'On yıllarca çözülemeyecek sorunlar yaratabilir'

İdlib’de yaşanan sıcak gelişmeleri değerlendiren ODTÜ Uluslararası İlişkiler Bölümü’nden Prof. Dr. Mustafa Türkeş Türkiye’nin Suriye Ordusu ile sıcak bir çatışmaya girmesinin halkları birbirine düşmanlaştırmaya varan olası sonuçları olabileceğini belirtti.

Türkeş, Rusya ile sıcak bir çatışmanın uzak ihtimal olduğunun da altını çizerek şu değerlendirmede bulundu:

Türkiye ve Rusya’nın karşı karşıya gelmesi kolay bir iş değil, iki tarafın da böyle bir şey yapacağını zannetmiyorum. ABD, NATO, Pentagon bunu doğal olarak isteyecektir tabi ki ama Türkiye ve Rusya’nın karşı karşıya gelmesini çok muhtemel görmüyorum. Bu iki tarafı da çok yorar. Rusya Türkiye’nin hava gücünü oraya sokmayacak, Türkiye Rusya’ya karşı hareket edecek. Bunun için çatışmadan uzak duracaklar. Ancak gerginlik devam edecek. Türkiye muhtemelen belli noktaları vurmaya kalkacak. Bunun sonucunda da Esad yönetimiyle bir ateşkes arayışına girişebilir. Bunun için de Almanlar ya da BM vs. devreye girebilir. Muhtemelen Türkiye böyle bir hesap yapıyor.

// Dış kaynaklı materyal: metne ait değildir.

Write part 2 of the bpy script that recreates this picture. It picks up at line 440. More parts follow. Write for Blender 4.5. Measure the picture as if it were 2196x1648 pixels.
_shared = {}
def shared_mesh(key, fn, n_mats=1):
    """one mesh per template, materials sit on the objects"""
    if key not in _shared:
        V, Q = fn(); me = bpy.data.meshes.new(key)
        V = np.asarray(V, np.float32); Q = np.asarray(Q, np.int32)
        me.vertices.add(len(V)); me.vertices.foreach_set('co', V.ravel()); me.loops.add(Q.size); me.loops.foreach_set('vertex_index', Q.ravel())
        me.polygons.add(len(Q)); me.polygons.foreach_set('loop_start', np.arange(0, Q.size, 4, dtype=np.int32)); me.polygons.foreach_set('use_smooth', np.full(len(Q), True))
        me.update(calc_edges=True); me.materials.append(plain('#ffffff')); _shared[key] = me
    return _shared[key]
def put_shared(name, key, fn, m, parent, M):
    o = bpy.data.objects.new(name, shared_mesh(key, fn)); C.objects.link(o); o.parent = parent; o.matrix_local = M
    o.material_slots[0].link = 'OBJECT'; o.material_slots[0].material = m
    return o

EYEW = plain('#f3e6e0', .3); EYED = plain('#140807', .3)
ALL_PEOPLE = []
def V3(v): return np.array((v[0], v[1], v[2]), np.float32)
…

Yanlış politikalar savrulmalara yol açıyor

Türkiye işin başından beri izlediği yanlış politikalar nedeniyle savruluyor. Her yanlış yeni savrulmalara yol açıyor. Davutoğlu’yla birlikte şu andaki iktidar yanlış okuma yaptı. Uluslararası düzenin bunlara çok geniş bir alan tanıdığını zannettiler. Halbuki uluslararası düzen çok sınırlı bir alan açtı. Şu andaki iktidar bunu kavrayamıyor bir türlü. Türkiye’nin Suriye’yle ilgili net bir duruş sergilemesi gerekiyor. Bu duruşun en net çizgisi şu olmalı: Suriye’den herkes elini çeksin. Bu olmadan Suriye’de barış mümkün değil. Bu noktaya herkesin gelmesi gerekir. Türkiye’nin de bunu söylemesi gerekir ama yapamıyor.

Halkları birbirine düşman edebilir

Bir çatışma durumu Suriye ile Türkiye’yi kan davasına götürür. Önümüzdeki onlarca yıl “Bak işte siz bizi arkamızdan vurdunuz” noktasını taşır. Bu Ortadoğu’da halklar arasında anlamlı bir işbirliği yapılmasının önündeki en büyük engellerden biri haline gelir. İktidardaki partilerden, kişilerden bağımsız olarak kalıcı iz bırakan, halkları birbirine karşı potansiyel olarak bir husumet içinde bırakan bir şeye dönüşebilir. Risk burada. Şu anda ise iktidarın fazla bir seçeneği yok. Kendisini öyle bir eğik düzlemin içine yerleştirdi ki sürekli geri kaymaya devam ediyor. Her geri kayışla birlikte orada varlığını sürdürebilmek için hamle yapma ihtiyacı duyuyor. Orada kalışını sürdürecek anlık reflekslerde bulunuyor.

Halkların kazanacağı bir şey yok

Türkiye’deki herkesin Suriye’den herkesin elini çekmesi gerektiğini ön plana çıkaracak bir söylem geliştirmesi gerekiyor. Durum daha kötü bir noktaya gidiyor ve burada halkların kazanacağı bir şey olmayacak. Türkiye, Suriye yönetimini gözlem noktalarının gerisine Soçi Anlaşması’nda varsaydığı sınırlara geri çekilmesi için bir müdahalede bulunduğunu varsayın. Aynı şekilde İsrail’in Golan Tepeleri üzerinden saldırdığını düşünün, bunun vebalini kim taşıyacak? Bütün Arap dünyası “Bunun sorumlusu sizsiniz” diyecek. Bu kişisel bir mesele olmaktan çıktı.